Arap ve Farisi'nin örfünü dinleştirip, İslam'ın evrenselliğini iddia ediyoruz.

Muhammed Mustafa sallallahu aleyhi ve sellem evet Arap'tı; ama o, 'üstünlük takvadadır' dedi ve takva için de adres gösterdi.

Peygamber aleyhisselam'ı sevmek, kuru bir kalıp ile onun gibi giyinmek, onun gibi yemek içmek ile ifade edilip, özde iman sakala, cübbeye sarığa indirgendiğinde, birileri bunu diline dolayınca 'yuh!' diyenlere acı acı tebessüm ederim; başka değil...

'Takva buradadır' diye kalbini işaret eden, sanırım giydiği entarinin cebini kastetmemişti.

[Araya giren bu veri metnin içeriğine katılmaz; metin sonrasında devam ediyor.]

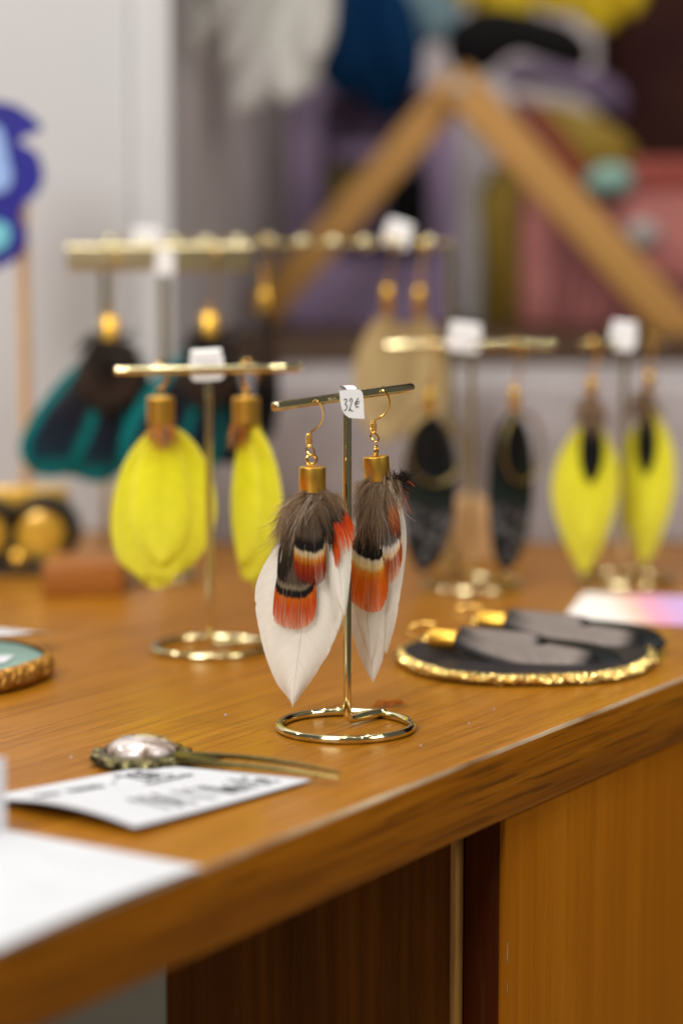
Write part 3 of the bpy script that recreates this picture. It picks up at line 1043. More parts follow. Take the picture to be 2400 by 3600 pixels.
# ------------------------------------------------------------------ earring findings
def coil(g, c, z0, z1, r, n=7):
    pts = []
    k = n * 12
    for i in range(k + 1):
        t = i / k
        rr = r * (0.62 + 0.38 * math.sin(math.pi * t))
        a = 2 * math.pi * n * t
        pts.append((c[0] + rr * math.cos(a), c[1] + rr * math.sin(a), z0 + (z1 - z0) * t))
    g.tube(pts, (z1 - z0) / n * 0.5, 6)

def findings(o, path, loop_c, cap_r, cap_h, wire=0.00042, lean=0.0, tail=None, detailed=True):
    """path: hook wire from the bar down to the coil (local x, y, z); the cap's bottom centre is the local origin"""
    P = smooth_line(path, 40)
    g = G()
    g.tube(P, wire, 8)
    hook = g.build('hook', 'wire_gold', o)
    end = P[-1]
    if detailed:
        g = G()
        coil(g, (end.x, end.y), end.z - 0.0052, end.z, 0.0011)
        g.build('coil', 'wire_gold', hook)
        g = G()
        n = 24
        pts = []
        for i in range(n + 1):
            a = 2 * math.pi * i / n
            rx = 0.00145 * math.sin(a)
            pts.append((end.x + rx + (loop_c[0] - end.x) * (1 - math.cos(a)) / 2, end.y + 0.0002 * math.cos(a), end.z - 0.0050 - 0.0036 * (1 - math.cos(a)) / 2))
        g.tube(pts, wire * 0.95, 8)
        g.build('eye', 'wire_gold', hook)
    g = G()
    n = 20
    g.tube([(loop_c[0] + 0.0005 * math.cos(2 * math.pi * i / n), loop_c[1] + 0.0017 * math.cos(2 * math.pi * i / n) * 0.9, loop_c[2] + 0.0020 * math.sin(2 * math.pi * i / n)) if lean else
            (loop_c[0] + 0.0019 * math.cos(2 * math.pi * i / n), loop_c[1] + 0.0006 * math.cos(2 * math.pi * i / n), loop_c[2] + 0.0019 * math.sin(2 * math.pi * i / n)) for i in range(n)], 0.00058, 8, closed=True)
    g.build('jump_ring', 'wire_gold', o)
    g = G()
    b_ = cap_r
    g.lathe([(b_ * 0.86, 0.0004), (b_ * 0.97, 0.0), (b_, 0.0003), (b_, cap_h - 0.0006), (b_ * 0.985, cap_h - 0.0002), (b_ * 0.93, cap_h), (b_ * 0.3, cap_h + 0.00005)], 40)
    cp = g.build('cap', 'rich_gold', o)
    return cp

# ---- the two white feather earrings in focus.  drawing units: 1568-wide picture, about 5750 units per metre
SL = 5830.0
def q(px, py, ox, oy, s):
    return ((px - ox), (py - oy))

# left one, cap bottom centre at drawing (715,1120)
eL = thing('feather_earring', (-0.01145, -0.0085, 0.0979), 'left white feather earring with dark red and orange bands, hooked on the front stand', 'earring', 'white feather earrings')
OX, OY = 715, 1120
def D(*pts, ox=None, oy=None):
    ox = OX if ox is None else ox
    oy = OY if oy is None else oy
    return [(a - ox, b_ - oy) for a, b_ in pts]
h = lambda x, y, yy=0.0: ((x - OX) / SL, yy, (OY - y) / SL)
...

Ya da 'oldu, bütün dünya çöl iklimli Arabistan yemek, giyim ve cemiyet kültürünü benimsesin. bunun adı İslam inancı olsun...' Bu mu iş?

Kızılderili sarık takınca ciddi müslüman mı olmuş olacak?

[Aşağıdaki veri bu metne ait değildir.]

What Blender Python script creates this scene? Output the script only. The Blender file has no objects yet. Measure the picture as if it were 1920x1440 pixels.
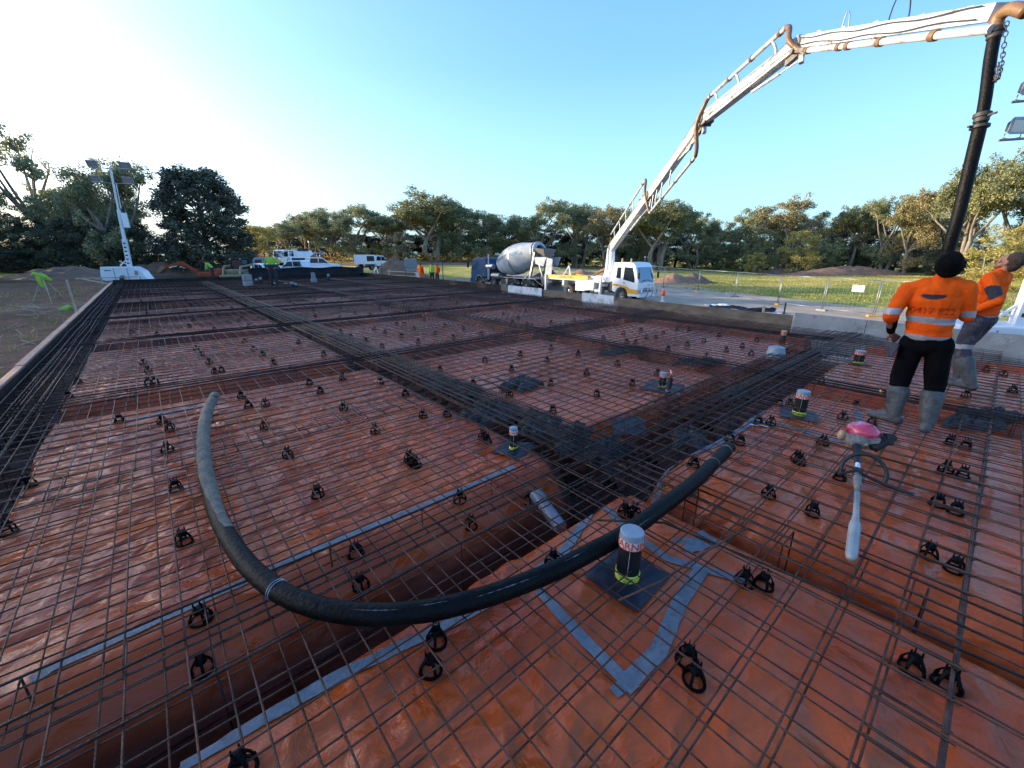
import bpy, math, random
import numpy as np
from mathutils import Vector, Matrix, Euler, noise as mnoise
R = math.radians
scene = bpy.context.scene
C = scene.collection
random.seed(7)
# ---------------------------------------------------------------- camera
CAM_H, PITCH, YAW, FPX = 1.63, R(17.35), R(40.64), 771.9
cd = bpy.data.cameras.new('camera'); cam = bpy.data.objects.new('camera', cd); C.objects.link(cam)
cam.location = (0, 0, CAM_H)
cam.rotation_euler = (R(90) - PITCH, 0, -YAW)
cd.sensor_width = 36; cd.lens = FPX / 1920 * 36
cd.clip_start = 0.05; cd.clip_end = 5000
scene.camera = cam
# ---------------------------------------------------------------- light
SUN_AZ, SUN_EL = R(-36), R(10.5)          # azimuth from +Y towards +X
w = bpy.data.worlds.new("World"); scene.world = w; w.use_nodes = True
nt = w.node_tree; nt.nodes.clear()
sky = nt.nodes.new('ShaderNodeTexSky'); sky.sky_type = 'NISHITA'; sky.sun_disc = False
sky.sun_elevation = SUN_EL; sky.sun_rotation = SUN_AZ
sky.air_density = 1.0; sky.dust_density = 3.8; sky.ozone_density = 3.0
bg = nt.nodes.new('ShaderNodeBackground'); bg.inputs[1].default_value = 0.15
out = nt.nodes.new('ShaderNodeOutputWorld')
# clear cold morning: the Nishita sky plus the pale blue band seen above the trees
tcw = nt.nodes.new('ShaderNodeTexCoord'); sx = nt.nodes.new('ShaderNodeSeparateXYZ'); nt.links.new(tcw.outputs['Generated'], sx.inputs[0])
crw = nt.nodes.new('ShaderNodeValToRGB'); nt.links.new(sx.outputs[2], crw.inputs[0]); ce = crw.color_ramp.elements
ce[0].position = 0; ce[0].color = (.235, .385, .43, 1); ce[1].position = .85; ce[1].color = (.022, .085, .25, 1)
q = ce.new(.12); q.color = (.165, .34, .44, 1); q = ce.new(.34); q.color = (.060, .185, .41, 1)
scw = nt.nodes.new('ShaderNodeVectorMath'); scw.operation = 'SCALE'; scw.inputs['Scale'].default_value = 6.67; nt.links.new(crw.outputs[0], scw.inputs[0])
sks = nt.nodes.new('ShaderNodeVectorMath'); sks.operation = 'MULTIPLY'; sks.inputs[1].default_value = (1.10, 1.14, 1.30); nt.links.new(sky.outputs[0], sks.inputs[0])
adw = nt.nodes.new('ShaderNodeVectorMath'); adw.operation = 'ADD'; nt.links.new(scw.outputs[0], adw.inputs[0]); nt.links.new(sks.outputs[0], adw.inputs[1])
nt.links.new(adw.outputs[0], bg.inputs[0]); nt.links.new(bg.outputs[0], out.inputs[0])
sl = bpy.data.lights.new('sun', 'SUN'); sl.energy = 5.0; sl.angle = R(0.5); sl.color = (1.0, 0.82, 0.55)
so = bpy.data.objects.new('sun', sl); C.objects.link(so)
sdir = Vector((math.sin(SUN_AZ) * math.cos(SUN_EL), math.cos(SUN_AZ) * math.cos(SUN_EL), math.sin(SUN_EL)))
so.rotation_euler = sdir.to_track_quat('Z', 'Y').to_euler()
scene.view_settings.view_transform = 'Standard'; scene.view_settings.look = 'None'
scene.view_settings.gamma = 1; scene.view_settings.exposure = 0.88
scene.cycles.max_bounces = 6; scene.cycles.diffuse_bounces = 3; scene.cycles.glossy_bounces = 3
scene.cycles.transparent_max_bounces = 8; scene.cycles.transmission_bounces = 4
# ---------------------------------------------------------------- survey helpers
def ray(u, v):
    """direction from the tripod height point towards a surveyed bearing"""
    x = (u - 960) / FPX; y = -(v - 720) / FPX
    f = math.cos(PITCH) + y * math.sin(PITCH); up = -math.sin(PITCH) + y * math.cos(PITCH)
    return Vector((f * math.sin(YAW) + x * math.cos(YAW), f * math.cos(YAW) - x * math.sin(YAW), up))
def G(u, v, z=0.0):
    r = ray(u, v); t = (z - CAM_H) / r.z
    return Vector((r.x * t, r.y * t, z))
def PR(X, Y, Z):
    Z -= CAM_H
    a = X * math.sin(YAW) + Y * math.cos(YAW); x = X * math.cos(YAW) - Y * math.sin(YAW)
    d = a * math.cos(PITCH) - Z * math.sin(PITCH); y = a * math.sin(PITCH) + Z * math.cos(PITCH)
    return 960 + FPX * x / d, 720 - FPX * y / d
def bearing(u, depth, v=479):
    """ground position at a given distance along the axis on a bearing"""
    r = ray(u, v); k = depth / (r.x * math.sin(YAW) + r.y * math.cos(YAW))
    return r.x * k, r.y * k
def ztop(X, Y, v):
    lo, hi = -10, 60
    for _ in range(40):
        m = (lo + hi) / 2
        if PR(X, Y, m)[1] > v: lo = m
        else: hi = m
    return lo
# ---------------------------------------------------------------- tagging
def tag(o, label=None, cat=None, group=None, kind=None):
    if label: o['label'] = label
    if cat: o['category'] = cat
    if group: o['group'] = group
    if kind: o['kind'] = kind
    return o
def thing(name, label, cat, loc=(0, 0, 0), rz=0, group=None, scale=1):
    o = bpy.data.objects.new(name, None); C.objects.link(o); o.empty_display_size = .1
    o.location = loc; o.rotation_euler = (0, 0, rz); o.scale = (scale,) * 3
    return tag(o, label, cat, group)
def copy_tree(o, parent=None, first=True):
    c = o.copy(); C.objects.link(c)
    if not first:
        c.parent = parent; c.matrix_parent_inverse = o.matrix_parent_inverse.copy()
    for ch in list(o.children): copy_tree(ch, c, False)
    return c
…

Kepi mezuniyetinde havaya fırlatanın adam olmuşluğu gibi!

Yok yok şöyle olsun: İnsanların imanından önce kılığına bakılsın. İman ölçerimiz de kılığımız olsun!

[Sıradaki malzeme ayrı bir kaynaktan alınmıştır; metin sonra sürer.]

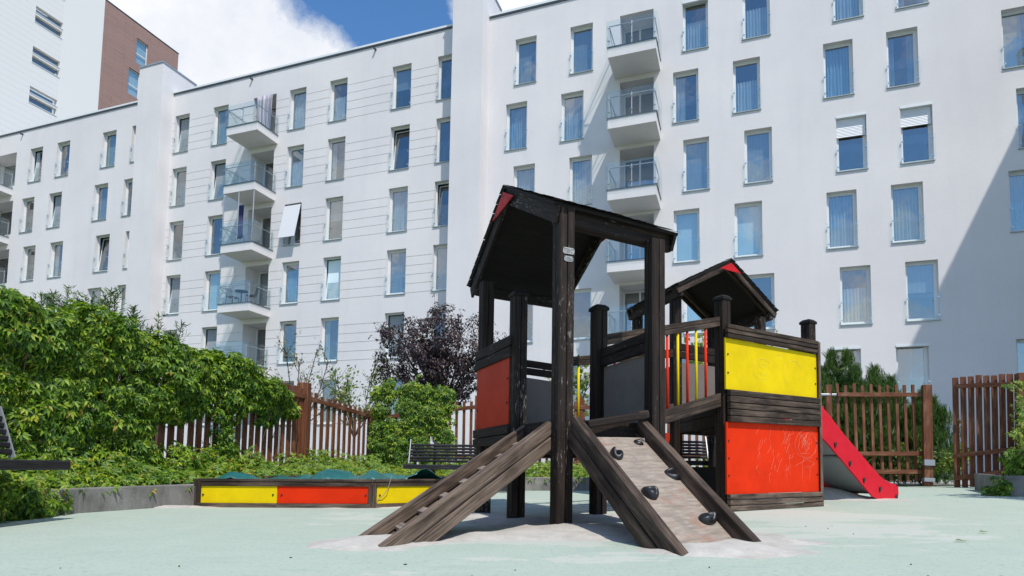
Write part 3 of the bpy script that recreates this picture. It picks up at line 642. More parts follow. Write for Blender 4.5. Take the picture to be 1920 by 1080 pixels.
def planks(a, b, za, zb, n, h, off, name='plank', m='rail_wood', th=.034, down=True, gap=.008, ext=0):
    """n planks stacked downward from the top line a(za)-b(zb)"""
    d = (b-a); d.z = 0; d.normalize(); nrm = Vector((d.y, -d.x, 0))
    mb = MB()
    for k in range(n):
        p = a+nrm*off-d*ext; q = b+nrm*off+d*ext
        mb.beam(Vector((p.x, p.y, za-k*h)), Vector((q.x, q.y, zb-k*h)), th, h-gap, top=True)
    return mb.build(name, m, ps, bevel=.006)
def board(a, b, z0a, z1a, z0b, z1b, off, m, name, th=.018, bolts=0):
    d = (b-a); d.z = 0; d.normalize(); nrm = Vector((d.y, -d.x, 0)); o = nrm*off
    pa, pb = Vector((a.x, a.y, 0))+o, Vector((b.x, b.y, 0))+o
    ob = MB().plate(pa+Z(z0a), pb+Z(z0b), pb+Z(z1b), pa+Z(z1a), th).build(name, m, ps)
    if bolts:
        for side in (0, 1):
            for k in range(bolts):
                f = .14+(k+.5)/bolts*.72; z = (z0a+(z1a-z0a)*f) if side == 0 else (z0b+(z1b-z0b)*f)
                p = (pa+d*.03 if side == 0 else pb-d*.03)+Z(z); MB().tube([p-nrm*.002, p+nrm*.008], .009, 8).build('bolt', 'bolt_black', ob)
    return ob
# tower one, left side: red board between C and B with dark planks over and under
zc = lambda y: at(899, y, 5.85).z
zb_ = lambda y: at(958, y, 5.13).z
off = .066
a, b = C-V*-.0+Vector((0, 0, 0)), B
planks(C+V*.05, B-V*.0, zc(659), zb_(629), 2, .085, -off if False else off*-1, 'plank') if False else None
dCB = (B-C).normalized()
def side_nrm(a, b): d = (b-a); d.z = 0; d.normalize(); return Vector((d.y, -d.x, 0))
# outward (towards camera-left) normal of C->B has negative x
sgn = 1 if side_nrm(C, B).x < 0 else -1
planks(C-dCB*.06, B+dCB*.02, zc(660), zb_(630), 2, .093, sgn*off, 'top_plank', 'dark_wood')
board(C-dCB*.04, B-dCB*.03, zc(806), zc(695), zb_(795), zb_(669), sgn*off, 'red_dull', 'red_board', bolts=2)
planks(C-dCB*.075, B, zc(807), zb_(796), 2, .082, sgn*(off+.004), 'bottom_plank', 'dark_wood')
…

Gömlek cebinde misvak taşıyan Kızılderili en dindar müslüman olsun!

Söze 'binaenaleyh' ile başlayan en sıkı mütedeyyin, 'başarılar' yerine 'muvaffakiyetler' dileyen en sadık mümin olsun.

Yine de hamd olsun ya Rasulu Muhterem aleyhisselam, Antartika'dan va'z etseydi dinini! Yağlanmayanı gavur ilan ederdik herhalde! 

Ya da Kızılderili bir kabile'den cihana yayılsaydı İslam, tamtam çalmak, duman tüttürmek, gece ateş etrafında dans etmek ile  bilinecektik belki de İslamlık sıfatımızla!?

Ben Kızılderili lisanını dilime hakim kılınca Allah'ın hoşnutluğunu kazanmış müslüman mı olacaktım?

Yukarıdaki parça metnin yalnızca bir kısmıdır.